Dataset rows:

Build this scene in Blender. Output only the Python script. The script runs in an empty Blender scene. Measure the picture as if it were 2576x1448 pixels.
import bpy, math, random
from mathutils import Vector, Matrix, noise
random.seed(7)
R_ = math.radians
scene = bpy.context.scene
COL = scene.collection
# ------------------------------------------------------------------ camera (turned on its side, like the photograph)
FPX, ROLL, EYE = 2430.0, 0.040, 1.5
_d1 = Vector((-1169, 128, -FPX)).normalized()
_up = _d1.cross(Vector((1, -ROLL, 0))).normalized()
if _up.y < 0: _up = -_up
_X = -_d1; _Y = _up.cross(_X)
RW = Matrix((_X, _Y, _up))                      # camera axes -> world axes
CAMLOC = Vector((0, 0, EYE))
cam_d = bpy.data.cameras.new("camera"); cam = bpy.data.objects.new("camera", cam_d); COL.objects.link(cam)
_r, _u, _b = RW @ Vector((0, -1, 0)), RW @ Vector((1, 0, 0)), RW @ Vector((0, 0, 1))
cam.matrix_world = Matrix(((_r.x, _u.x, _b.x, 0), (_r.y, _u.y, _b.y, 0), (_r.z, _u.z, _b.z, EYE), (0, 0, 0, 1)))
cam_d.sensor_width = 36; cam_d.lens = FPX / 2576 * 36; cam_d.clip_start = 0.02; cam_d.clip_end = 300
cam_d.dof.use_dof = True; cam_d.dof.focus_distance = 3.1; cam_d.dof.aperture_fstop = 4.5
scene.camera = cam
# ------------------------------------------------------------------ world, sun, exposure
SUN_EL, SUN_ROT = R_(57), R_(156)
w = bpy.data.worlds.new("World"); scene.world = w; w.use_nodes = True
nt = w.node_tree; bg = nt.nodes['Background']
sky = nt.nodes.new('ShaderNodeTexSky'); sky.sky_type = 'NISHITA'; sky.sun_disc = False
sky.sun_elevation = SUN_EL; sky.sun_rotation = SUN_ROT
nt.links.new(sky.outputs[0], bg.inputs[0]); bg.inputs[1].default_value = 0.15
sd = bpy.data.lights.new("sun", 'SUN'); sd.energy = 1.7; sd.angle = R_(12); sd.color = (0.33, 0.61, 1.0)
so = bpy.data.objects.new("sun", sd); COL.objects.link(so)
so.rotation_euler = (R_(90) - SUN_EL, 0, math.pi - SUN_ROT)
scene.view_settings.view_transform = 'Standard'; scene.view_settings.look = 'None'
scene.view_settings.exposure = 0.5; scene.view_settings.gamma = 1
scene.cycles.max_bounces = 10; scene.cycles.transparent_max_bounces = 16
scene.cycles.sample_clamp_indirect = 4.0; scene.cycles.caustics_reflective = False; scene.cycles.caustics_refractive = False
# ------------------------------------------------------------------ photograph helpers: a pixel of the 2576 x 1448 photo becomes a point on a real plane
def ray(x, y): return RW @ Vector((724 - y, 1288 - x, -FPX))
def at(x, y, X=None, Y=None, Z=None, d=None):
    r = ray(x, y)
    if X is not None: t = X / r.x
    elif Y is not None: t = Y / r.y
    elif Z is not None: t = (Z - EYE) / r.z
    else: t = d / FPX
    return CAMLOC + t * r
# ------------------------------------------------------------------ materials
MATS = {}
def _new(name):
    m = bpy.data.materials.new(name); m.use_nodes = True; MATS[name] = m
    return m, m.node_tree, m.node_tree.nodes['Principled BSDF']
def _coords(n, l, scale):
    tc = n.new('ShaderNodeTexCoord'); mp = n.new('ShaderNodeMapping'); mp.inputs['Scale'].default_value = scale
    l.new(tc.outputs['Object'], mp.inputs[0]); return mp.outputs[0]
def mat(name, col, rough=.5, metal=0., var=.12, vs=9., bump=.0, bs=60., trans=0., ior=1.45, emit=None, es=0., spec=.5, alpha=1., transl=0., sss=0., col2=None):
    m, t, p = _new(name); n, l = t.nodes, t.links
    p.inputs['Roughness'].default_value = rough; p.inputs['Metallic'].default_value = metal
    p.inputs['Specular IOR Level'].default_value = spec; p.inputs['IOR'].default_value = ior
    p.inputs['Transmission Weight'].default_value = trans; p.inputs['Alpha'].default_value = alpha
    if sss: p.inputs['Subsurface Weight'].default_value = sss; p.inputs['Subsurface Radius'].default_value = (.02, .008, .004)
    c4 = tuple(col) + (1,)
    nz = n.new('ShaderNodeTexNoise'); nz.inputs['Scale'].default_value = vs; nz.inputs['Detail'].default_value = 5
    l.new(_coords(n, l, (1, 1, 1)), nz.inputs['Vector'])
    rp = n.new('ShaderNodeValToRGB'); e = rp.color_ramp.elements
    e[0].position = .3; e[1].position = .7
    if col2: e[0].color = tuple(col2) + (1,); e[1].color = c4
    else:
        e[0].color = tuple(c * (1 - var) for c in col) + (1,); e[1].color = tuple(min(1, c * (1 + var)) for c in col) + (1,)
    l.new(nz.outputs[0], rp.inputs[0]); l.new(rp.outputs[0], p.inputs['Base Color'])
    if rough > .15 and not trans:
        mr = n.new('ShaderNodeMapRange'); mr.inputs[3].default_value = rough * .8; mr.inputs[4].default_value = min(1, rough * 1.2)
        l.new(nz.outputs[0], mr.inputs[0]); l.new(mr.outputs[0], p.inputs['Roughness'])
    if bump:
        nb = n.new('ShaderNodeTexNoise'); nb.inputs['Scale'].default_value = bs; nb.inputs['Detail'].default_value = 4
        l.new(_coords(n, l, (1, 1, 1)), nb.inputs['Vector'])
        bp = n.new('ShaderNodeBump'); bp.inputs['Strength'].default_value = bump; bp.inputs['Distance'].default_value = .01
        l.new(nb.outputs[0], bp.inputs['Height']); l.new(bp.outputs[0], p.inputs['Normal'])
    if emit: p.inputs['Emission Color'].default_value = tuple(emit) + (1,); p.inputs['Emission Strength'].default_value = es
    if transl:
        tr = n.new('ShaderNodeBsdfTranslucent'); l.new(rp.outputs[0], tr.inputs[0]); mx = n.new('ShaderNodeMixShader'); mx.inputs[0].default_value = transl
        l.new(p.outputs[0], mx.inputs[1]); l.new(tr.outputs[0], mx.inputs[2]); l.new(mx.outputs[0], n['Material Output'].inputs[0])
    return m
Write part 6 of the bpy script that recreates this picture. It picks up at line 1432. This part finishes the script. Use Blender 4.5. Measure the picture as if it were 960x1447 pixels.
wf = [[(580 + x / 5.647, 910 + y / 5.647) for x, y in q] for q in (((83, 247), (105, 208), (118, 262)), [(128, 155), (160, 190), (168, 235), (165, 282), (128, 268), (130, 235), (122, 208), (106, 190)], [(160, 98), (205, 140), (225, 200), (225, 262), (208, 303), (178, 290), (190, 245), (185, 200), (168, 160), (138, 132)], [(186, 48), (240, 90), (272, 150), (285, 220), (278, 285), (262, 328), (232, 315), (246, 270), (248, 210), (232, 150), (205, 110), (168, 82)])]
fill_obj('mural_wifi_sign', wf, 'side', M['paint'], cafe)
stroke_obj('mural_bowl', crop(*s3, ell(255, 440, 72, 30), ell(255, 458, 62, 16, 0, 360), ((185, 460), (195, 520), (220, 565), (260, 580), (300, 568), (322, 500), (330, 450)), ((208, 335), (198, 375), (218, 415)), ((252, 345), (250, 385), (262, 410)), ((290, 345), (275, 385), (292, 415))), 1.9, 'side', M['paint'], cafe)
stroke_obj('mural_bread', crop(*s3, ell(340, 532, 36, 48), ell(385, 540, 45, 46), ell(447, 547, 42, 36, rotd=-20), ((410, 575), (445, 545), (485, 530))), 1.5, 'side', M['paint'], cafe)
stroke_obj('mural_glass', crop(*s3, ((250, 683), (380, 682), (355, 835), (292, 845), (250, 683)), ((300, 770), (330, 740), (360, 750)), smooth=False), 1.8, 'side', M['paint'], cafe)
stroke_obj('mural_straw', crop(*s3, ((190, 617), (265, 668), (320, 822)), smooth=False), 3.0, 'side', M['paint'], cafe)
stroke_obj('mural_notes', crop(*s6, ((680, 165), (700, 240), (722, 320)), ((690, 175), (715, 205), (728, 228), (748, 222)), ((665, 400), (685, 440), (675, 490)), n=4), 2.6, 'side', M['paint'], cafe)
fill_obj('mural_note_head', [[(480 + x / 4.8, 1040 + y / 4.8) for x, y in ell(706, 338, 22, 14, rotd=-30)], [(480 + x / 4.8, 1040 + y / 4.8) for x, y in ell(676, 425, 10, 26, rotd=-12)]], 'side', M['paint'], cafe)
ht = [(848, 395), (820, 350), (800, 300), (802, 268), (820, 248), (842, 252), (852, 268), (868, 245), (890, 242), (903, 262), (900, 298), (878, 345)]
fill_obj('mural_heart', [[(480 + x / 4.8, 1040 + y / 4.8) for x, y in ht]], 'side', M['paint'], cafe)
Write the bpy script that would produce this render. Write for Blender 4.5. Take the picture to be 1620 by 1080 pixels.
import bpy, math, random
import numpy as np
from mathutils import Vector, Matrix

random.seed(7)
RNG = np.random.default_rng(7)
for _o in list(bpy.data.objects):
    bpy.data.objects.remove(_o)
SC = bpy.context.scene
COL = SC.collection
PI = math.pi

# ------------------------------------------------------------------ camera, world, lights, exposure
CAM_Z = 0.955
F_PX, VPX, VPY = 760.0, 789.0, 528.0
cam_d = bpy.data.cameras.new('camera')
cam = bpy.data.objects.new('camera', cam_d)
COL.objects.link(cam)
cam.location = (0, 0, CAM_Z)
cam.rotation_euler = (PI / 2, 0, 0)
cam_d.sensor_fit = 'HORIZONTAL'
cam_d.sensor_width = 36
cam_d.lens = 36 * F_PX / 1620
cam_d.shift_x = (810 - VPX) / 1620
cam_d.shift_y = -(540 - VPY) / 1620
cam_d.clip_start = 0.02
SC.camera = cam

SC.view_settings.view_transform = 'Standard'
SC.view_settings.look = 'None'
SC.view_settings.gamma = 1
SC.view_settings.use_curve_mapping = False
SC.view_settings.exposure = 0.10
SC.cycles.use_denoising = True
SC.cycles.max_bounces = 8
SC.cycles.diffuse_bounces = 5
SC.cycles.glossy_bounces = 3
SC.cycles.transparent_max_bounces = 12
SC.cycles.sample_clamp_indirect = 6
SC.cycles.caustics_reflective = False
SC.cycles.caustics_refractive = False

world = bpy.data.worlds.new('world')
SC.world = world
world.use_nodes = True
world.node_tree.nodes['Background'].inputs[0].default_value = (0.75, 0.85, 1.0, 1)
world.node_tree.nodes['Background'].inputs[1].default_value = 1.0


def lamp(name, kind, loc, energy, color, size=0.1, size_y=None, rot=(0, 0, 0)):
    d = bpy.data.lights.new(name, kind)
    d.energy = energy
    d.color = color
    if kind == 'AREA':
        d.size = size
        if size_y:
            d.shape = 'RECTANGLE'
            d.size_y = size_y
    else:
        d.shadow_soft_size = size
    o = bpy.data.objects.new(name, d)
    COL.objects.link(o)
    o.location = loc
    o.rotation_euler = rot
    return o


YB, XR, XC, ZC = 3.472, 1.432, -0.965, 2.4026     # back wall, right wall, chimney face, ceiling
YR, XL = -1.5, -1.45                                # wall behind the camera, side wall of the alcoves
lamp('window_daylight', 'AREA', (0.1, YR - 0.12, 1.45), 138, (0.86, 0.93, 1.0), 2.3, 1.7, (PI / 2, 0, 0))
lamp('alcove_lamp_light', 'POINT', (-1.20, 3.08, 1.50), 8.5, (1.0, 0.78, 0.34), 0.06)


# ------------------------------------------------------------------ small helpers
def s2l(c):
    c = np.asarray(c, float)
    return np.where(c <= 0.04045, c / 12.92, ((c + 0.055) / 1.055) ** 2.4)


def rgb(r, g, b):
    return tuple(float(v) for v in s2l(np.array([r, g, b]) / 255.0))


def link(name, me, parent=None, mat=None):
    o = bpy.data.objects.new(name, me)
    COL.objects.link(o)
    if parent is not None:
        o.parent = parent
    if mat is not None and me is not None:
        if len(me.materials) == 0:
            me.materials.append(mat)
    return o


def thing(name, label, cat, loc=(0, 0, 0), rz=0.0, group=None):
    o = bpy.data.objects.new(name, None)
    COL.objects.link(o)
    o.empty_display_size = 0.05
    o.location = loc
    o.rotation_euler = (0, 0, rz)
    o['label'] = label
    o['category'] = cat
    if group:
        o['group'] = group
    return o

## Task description
Filter the listing above for the string "pixels" and copy every matching line.

## Full output
Build this scene in Blender. Output only the Python script. The script runs in an empty Blender scene. Measure the picture as if it were 2576x1448 pixels.
Write part 6 of the bpy script that recreates this picture. It picks up at line 1432. This part finishes the script. Use Blender 4.5. Measure the picture as if it were 960x1447 pixels.
Write the bpy script that would produce this render. Write for Blender 4.5. Take the picture to be 1620 by 1080 pixels.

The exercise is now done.